Che sarà questo Concilio se non insiste sull’amore tra gli
uomini? Questa è la nostra unica forza, che prevale su tutto il resto, la forza
dei cristiani…
Il Concilio dovrebbe reagire contro l’atrofia del Vangelo.
Il Vangelo è la via nella carità… Solo carità cambierà il mondo… Per questo il
Concilio deve alzare la voce e ricordare a tutti, in modo speciale, il comando
del Signore…
Sarebbe auspicabile istituire nella Chiesa una festa per
ricordare in particolare il comandamento dell’amore…

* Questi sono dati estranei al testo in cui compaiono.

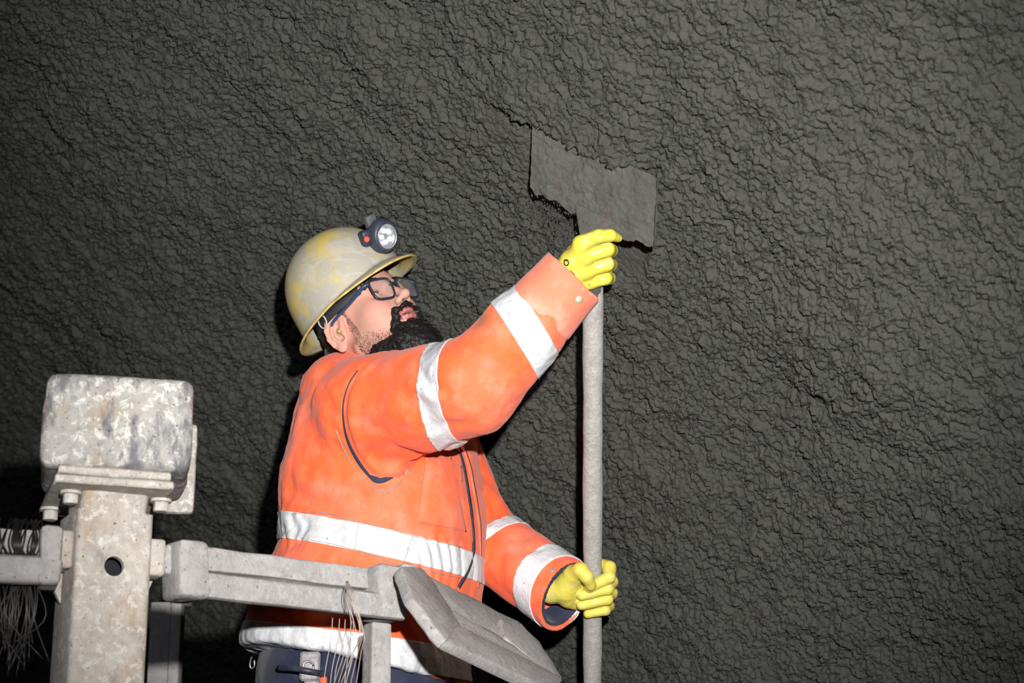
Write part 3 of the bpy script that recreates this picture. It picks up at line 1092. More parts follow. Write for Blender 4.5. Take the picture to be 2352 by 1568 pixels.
# flat tang that carries the blade down into the grip
def low_edge(u, w_=0.0):
    return blade_c[3] * (1 - u) + blade_c[2] * u + norm(blade_c[0] - blade_c[3]) * w_
tq = [low_edge(0.36, 0.02), low_edge(0.70, 0.02), HAND_T + PD * 0.030 + BE * 0.026, HAND_T + PD * 0.030 - BE * 0.024]
tn = norm(np.cross(tq[1] - tq[0], tq[3] - tq[0]))
if tn @ N < 0:
    tn = -tn
nx = 14
uu, vv = [k.ravel() for k in np.meshgrid(np.linspace(0, 1, nx), np.linspace(0, 1, nx), indexing='ij')]
TP = ((1 - uu) * (1 - vv))[:, None] * tq[0] + (uu * (1 - vv))[:, None] * tq[1] + (uu * vv)[:, None] * tq[2] + ((1 - uu) * vv)[:, None] * tq[3]
ii = np.arange(nx * nx).reshape(nx, nx)
TFc = np.stack([ii[:-1, :-1].ravel(), ii[1:, :-1].ravel(), ii[1:, 1:].ravel(), ii[:-1, 1:].ravel()], 1)
if np.cross(TP[TFc[0, 1]] - TP[TFc[0, 0]], TP[TFc[0, 3]] - TP[TFc[0, 0]]) @ tn < 0:
    TFc = TFc[:, ::-1]
v, f = shell(TP + tn * (0.004 + 0.0018 * fbm3(TP * 110, 3)[:, None]), TFc, 0.006)
mesh_obj('tang', v, f, M['blade'], scr)

# crumbs of concrete dropping from behind the blade
rnd = random.Random(11)
cr = []
for k in range(620):
    u = rnd.random() ** 0.8
    fall = rnd.random() ** 1.6
    base = blade_c[3] * (1 - u * 0.45) + blade_c[2] * (u * 0.45)
    p = base - N * rnd.uniform(-0.005, 0.05) + np.array([rnd.gauss(-0.012, 0.02), rnd.gauss(0, 0.02), -0.005 - fall * 0.17])
    s = rnd.uniform(0.0005, 0.0017)
    b = [(1, 0, 0), (-1, 0, 0), (0, 1, 0), (0, -1, 0), (0, 0, 1.9), (0, 0, -1.9)]
    vv = np.array([[c * rnd.uniform(.5, 1.5) for c in q] for q in b]) * s + p
    ff = [(0, 2, 4), (2, 1, 4), (1, 3, 4), (3, 0, 4), (2, 0, 5), (1, 2, 5), (3, 1, 5), (0, 3, 5)]
    cr.append((vv, ff))
v, f = join_meshes(cr)
co_ = mesh_obj('falling_crumbs', v, f, M['shotcrete'], None, False)
tag(co_, 'concrete crumbs falling below the scraper blade', 'crumbs', kind='stuff')

# ------------------------------------------------------------------ the worker
def mat_cloth(name, col, dust, dust_amt=0.5, rough=0.85):
    m, nt, b = new_mat(name)
    n1 = tex(nt, 'noise', 6, 6, 0.62)
    n2 = tex(nt, 'noise', 24, 6, 0.65)
    c = mix(nt, ramp(nt, n1, [(0.44, BK), (0.72, W(dust_amt))]), col, dust)
    c = mix(nt, ramp(nt, n2, [(0.50, BK), (0.74, W(dust_amt * 0.6))]), c, dust)
    lk(nt, c, b.inputs['Base Color'])
    b.inputs['Roughness'].default_value = rough
    b.inputs['Specular IOR Level'].default_value = 0.12
    b.inputs['Sheen Weight'].default_value = 0.12
    bump(nt, b, tex(nt, 'noise', 26, 3, 0.5), 0.16, 0.02)
    bump(nt, b, tex(nt, 'noise', 900, 2, 0.5), 0.12, 0.001)
    return m
M['orange'] = mat_cloth('hi_vis_orange', (0.92, 0.122, 0.036), (0.86, 0.27, 0.185), 0.55)
M['orange_dusty'] = mat_cloth('dusty_orange', (0.86, 0.20, 0.115), (0.80, 0.37, 0.29), 0.75)
def mat_tape():
    m, nt, b = new_mat('silver_tape')
    n = tex(nt, 'noise', 30, 5, 0.6)
    c = mix(nt, ramp(nt, n, [(0.45, BK), (0.7, W(0.5))]), (0.76, 0.77, 0.79), (0.56, 0.565, 0.58))
    s = tex(nt, 'noise', 170, 2, 0.5)
    c = mix(nt, ramp(nt, s, [(0.70, BK), (0.73, W(0.8))]), c, (0.12, 0.10, 0.10))
    lk(nt, c, b.inputs['Base Color'])
    b.inputs['Roughness'].default_value = 0.55
    b.inputs['Metallic'].default_value = 0.25
    b.inputs['Specular IOR Level'].default_value = 0.3
    bump(nt, b, tex(nt, 'noise', 38, 3, 0.5), 0.35, 0.012)
    return m
M['tape'] = mat_tape()
M['navy'] = mat_cloth('navy_cloth', (0.022, 0.026, 0.055), (0.09, 0.09, 0.11), 0.35)
M['stitch'] = plain('grey_thread', (0.30, 0.24, 0.22), 0.8)
M['zip'] = plain('dark_zip', (0.035, 0.04, 0.065), 0.5, 0.2, 0.4, 0.5, 400, 0.6, 500)
M['snap'] = plain('snap_button', (0.55, 0.50, 0.38), 0.4, 0.3, 0.5, 0.2, 80)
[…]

Il nostro Concilio è un incontro di amore e di carità. Il
mondo si aspetta che portiamo questa carità tra gli uomini. È essa che darà
loro la pace di cui hanno bisogno.”
Oggi, all’Istituto
Universitario Sophia di Loppiano, suor Jeanne d’Arc ha difeso la sua tesi, che
ho seguito in questi anni, sulla figura di questo vescovo, un vero Padre della
Chiesa Burundese, e sulla fondazione da lui operata delle suore di Bene-Umukama
(Serve del Signore). Ale suore, in coerenza con tutta la sua vita, ha lasciato
scritto:
“Ecco la mia parola che lascio in eredità: l’amore di Dio e
del prossimo, è la ragione della vostra presenza nella Congregazione delle
Serve del Signore. Innanzitutto amate il vostro amato Gesù Cristo, il Figlio di
Dio venuto ad abitare in mezzo agli uomini. Poi amate le Costituzioni della
vostra Congregazione. Non ho soldi per lasciare; la grande ricchezza che vi
lascio è l’amore fraterno; pregate le une per le altre, esercitare il vostro
apostolato nella carità e nell’amore di Dio, cercate in tutto la santità… Il
mio testamento è: Amatevi le une le altre”.